Zu lesen, wie dieses System funktioniert, ist interessant – spannender noch ist es zu sehen, wie sich Reimann in dieser Sphäre bewegt und welchen Einfluss diese auf ihr Werk hat. Dabei korrigiert die Biographie das verbreitete Missverständnis, bei der DDR-Literatur handele es sich um eine Art Realismus des 19. Jahrhunderts, nur dass die bürgerlichen durch sozialistische Ideen und Inhalte ausgetauscht worden seien – eine Literatur, die auf jeden Fall formal weniger ambitioniert, aber besser lesbar sei als die der bundesrepublikanischen Nachkriegsmoderne.
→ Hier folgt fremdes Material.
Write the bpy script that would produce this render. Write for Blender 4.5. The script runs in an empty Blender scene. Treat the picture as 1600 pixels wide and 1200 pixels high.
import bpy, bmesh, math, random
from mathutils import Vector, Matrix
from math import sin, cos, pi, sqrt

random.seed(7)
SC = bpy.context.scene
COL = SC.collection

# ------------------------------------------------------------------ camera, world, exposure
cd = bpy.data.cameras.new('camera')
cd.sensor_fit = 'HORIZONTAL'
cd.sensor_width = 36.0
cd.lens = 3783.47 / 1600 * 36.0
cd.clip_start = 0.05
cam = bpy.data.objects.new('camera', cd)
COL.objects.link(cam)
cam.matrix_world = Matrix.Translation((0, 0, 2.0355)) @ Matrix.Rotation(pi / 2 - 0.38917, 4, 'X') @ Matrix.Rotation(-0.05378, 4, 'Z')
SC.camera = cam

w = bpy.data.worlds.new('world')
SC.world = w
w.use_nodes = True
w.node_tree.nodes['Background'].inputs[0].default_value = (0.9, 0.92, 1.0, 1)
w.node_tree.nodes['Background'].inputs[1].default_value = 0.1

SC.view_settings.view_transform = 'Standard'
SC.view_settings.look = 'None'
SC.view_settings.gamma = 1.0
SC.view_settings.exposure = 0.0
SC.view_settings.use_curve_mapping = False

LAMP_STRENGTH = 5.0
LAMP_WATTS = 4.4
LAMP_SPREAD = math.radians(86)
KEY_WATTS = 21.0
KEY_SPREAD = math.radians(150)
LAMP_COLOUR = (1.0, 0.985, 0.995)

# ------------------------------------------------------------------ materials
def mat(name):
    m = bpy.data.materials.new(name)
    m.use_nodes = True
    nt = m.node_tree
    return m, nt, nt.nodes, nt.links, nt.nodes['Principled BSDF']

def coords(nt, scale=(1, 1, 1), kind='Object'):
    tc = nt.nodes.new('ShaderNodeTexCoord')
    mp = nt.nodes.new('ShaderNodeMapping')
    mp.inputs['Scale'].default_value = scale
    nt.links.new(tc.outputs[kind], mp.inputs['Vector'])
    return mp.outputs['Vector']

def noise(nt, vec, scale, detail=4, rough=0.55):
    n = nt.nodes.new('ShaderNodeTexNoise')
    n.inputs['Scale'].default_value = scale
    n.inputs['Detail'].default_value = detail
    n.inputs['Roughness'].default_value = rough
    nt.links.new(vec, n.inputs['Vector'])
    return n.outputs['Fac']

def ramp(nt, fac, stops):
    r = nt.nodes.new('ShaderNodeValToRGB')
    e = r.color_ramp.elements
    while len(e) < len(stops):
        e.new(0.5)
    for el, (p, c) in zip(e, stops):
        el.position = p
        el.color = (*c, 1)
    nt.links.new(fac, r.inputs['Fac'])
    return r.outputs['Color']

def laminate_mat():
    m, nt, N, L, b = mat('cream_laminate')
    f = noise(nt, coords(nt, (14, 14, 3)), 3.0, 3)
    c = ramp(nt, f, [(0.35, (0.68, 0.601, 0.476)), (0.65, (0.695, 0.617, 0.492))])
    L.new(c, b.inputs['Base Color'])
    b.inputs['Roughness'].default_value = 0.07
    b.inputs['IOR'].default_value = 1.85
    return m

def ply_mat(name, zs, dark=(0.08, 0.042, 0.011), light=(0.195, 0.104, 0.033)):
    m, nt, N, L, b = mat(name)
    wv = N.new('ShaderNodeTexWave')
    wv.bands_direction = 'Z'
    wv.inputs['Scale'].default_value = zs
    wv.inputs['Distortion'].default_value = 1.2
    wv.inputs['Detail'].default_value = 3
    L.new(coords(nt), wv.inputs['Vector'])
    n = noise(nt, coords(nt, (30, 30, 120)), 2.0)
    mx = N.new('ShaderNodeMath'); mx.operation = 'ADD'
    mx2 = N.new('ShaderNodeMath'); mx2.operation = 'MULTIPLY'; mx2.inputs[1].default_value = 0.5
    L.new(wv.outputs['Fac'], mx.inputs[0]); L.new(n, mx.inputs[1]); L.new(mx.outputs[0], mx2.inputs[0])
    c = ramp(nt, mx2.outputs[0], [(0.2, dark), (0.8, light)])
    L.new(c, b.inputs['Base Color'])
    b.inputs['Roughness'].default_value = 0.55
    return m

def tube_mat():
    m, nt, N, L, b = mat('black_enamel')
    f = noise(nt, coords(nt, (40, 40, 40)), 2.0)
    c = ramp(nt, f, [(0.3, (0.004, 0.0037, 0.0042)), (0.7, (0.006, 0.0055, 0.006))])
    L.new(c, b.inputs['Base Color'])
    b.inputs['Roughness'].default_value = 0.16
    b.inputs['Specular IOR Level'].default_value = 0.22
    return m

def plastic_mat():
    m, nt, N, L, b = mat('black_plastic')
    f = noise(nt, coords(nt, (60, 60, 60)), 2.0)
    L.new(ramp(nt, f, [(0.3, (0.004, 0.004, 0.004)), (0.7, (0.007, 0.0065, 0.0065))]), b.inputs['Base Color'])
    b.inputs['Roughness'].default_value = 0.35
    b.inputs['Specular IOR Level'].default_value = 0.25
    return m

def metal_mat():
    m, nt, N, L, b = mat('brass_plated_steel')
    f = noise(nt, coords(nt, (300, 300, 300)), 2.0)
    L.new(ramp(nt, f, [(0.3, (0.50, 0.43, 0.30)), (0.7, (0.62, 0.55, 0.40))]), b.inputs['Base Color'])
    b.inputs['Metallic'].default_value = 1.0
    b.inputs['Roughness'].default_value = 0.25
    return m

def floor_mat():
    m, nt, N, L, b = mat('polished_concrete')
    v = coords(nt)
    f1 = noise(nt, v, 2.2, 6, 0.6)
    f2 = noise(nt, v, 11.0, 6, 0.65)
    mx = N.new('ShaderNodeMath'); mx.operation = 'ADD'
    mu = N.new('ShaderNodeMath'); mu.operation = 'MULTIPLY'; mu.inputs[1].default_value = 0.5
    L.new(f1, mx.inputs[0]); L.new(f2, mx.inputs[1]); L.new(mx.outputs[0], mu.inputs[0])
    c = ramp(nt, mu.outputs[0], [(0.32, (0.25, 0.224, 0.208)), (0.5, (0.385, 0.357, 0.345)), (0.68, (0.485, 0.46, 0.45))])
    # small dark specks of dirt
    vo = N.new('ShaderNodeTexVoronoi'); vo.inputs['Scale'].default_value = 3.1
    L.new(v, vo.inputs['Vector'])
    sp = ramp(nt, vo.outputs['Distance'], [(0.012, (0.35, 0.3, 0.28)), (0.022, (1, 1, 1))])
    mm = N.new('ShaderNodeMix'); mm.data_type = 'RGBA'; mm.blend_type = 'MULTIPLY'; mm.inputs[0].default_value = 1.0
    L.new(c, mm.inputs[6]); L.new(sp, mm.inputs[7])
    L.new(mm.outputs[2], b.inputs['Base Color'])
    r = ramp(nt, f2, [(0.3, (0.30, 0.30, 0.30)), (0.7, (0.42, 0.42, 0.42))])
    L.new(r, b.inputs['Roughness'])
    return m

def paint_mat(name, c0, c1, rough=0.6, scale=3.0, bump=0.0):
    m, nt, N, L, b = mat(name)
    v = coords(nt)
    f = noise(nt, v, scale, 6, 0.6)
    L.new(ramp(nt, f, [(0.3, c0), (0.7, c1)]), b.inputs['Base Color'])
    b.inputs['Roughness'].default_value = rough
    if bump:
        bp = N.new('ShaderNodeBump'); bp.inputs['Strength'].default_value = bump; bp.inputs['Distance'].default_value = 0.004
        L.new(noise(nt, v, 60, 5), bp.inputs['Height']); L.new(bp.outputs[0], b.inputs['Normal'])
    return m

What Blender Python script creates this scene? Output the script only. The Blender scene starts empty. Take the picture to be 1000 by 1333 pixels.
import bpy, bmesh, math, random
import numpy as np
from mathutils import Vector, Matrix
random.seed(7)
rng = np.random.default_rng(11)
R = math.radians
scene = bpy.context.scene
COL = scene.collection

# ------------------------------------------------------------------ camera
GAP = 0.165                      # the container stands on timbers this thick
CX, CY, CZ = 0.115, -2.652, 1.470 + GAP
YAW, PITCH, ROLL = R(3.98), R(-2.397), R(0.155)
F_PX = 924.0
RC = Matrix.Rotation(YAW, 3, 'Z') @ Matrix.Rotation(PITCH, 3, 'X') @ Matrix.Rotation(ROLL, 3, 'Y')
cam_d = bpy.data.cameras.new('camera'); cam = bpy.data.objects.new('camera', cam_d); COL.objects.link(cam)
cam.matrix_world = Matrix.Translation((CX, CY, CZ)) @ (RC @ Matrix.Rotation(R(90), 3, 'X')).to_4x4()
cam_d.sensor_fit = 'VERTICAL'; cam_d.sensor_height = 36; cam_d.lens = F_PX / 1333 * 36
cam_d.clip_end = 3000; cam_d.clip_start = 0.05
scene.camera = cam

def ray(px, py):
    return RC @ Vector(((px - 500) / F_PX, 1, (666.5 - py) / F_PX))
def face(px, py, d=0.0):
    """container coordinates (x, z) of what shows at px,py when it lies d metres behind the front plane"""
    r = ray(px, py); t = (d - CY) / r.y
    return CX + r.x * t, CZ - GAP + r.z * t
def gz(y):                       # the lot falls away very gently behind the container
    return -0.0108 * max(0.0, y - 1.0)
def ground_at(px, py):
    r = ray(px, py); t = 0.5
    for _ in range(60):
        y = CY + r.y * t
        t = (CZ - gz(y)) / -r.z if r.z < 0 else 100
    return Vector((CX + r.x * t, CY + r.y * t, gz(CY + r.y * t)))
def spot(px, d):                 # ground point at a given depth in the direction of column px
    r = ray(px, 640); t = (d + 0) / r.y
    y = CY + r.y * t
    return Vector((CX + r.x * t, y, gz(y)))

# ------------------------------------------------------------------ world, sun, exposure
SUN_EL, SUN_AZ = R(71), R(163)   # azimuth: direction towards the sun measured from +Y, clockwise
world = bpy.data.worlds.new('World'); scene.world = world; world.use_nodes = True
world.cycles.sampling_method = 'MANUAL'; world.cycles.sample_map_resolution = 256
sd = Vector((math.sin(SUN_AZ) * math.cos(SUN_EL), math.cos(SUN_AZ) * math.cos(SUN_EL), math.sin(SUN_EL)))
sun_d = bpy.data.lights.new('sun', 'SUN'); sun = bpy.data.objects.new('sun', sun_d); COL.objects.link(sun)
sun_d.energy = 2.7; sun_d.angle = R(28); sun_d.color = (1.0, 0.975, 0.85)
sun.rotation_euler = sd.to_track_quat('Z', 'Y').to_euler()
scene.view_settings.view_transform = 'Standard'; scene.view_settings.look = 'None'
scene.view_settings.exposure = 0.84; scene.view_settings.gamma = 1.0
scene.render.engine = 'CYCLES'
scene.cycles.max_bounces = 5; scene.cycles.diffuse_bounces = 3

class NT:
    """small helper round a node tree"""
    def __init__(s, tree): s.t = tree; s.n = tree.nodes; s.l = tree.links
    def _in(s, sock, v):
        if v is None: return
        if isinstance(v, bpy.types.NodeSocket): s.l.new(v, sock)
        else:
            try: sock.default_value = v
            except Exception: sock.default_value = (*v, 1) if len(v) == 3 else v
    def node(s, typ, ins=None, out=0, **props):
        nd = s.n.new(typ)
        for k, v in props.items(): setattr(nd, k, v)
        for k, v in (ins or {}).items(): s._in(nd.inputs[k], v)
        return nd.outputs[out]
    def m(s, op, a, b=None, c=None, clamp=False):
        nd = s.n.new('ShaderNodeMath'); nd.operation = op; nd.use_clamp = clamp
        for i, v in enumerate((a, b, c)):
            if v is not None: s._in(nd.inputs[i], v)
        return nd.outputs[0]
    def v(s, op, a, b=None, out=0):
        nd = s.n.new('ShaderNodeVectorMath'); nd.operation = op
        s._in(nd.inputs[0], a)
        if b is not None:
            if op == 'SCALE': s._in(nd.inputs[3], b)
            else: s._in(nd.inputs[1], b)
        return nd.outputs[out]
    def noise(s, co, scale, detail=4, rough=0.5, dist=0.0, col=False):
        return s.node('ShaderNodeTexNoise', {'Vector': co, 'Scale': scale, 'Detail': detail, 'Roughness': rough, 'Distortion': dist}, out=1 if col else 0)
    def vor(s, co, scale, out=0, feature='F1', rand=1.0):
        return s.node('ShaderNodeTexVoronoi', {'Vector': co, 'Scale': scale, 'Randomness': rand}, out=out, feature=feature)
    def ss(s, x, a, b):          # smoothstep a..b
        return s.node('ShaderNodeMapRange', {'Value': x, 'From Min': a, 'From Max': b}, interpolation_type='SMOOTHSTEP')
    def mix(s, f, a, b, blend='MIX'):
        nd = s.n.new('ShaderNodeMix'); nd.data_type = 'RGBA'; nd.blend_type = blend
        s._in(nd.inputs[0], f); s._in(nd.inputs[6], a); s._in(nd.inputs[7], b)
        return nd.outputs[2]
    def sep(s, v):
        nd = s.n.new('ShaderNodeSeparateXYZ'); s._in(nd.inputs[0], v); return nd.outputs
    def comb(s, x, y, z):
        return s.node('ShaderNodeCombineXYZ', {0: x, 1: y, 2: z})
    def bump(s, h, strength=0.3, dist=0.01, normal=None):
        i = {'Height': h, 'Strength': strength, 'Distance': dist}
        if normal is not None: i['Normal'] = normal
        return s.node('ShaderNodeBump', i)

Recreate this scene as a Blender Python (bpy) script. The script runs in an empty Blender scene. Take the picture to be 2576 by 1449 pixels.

Letzteres stimmt häufig, ersteres nie: Die DDR-Literatur pflegte, wie Volker Braun formulierte, eine Art ‚konspirativen Realismus‘, bediente sich eines ganzen Arsenals von Formen und Verweisen, die zu entdecken und wahrzunehmen die Oberflächenbedeutung der Texte - um eine Formulierung von Karl Marx zu gebrauchen: ‚zum Tanzen bringt.‘ Wie dies zu verstehen ist, demonstriert Gansel mühelos am Beispiel Reimannscher Texte.

Dabei gehört es zu den großen Vorzügen der Biographie, dass Gansel nicht beschönigt, dass er auch zeigt, wo Reimann fehlbar war, dass er seine Autorin dabei aber nie verrät. Das macht die Biographie nicht nur zu einem interessanten Gegenstand und einem stetig steigenden Lesevergnügen, sondern auch zu einem Modell für kommende Unternehmen.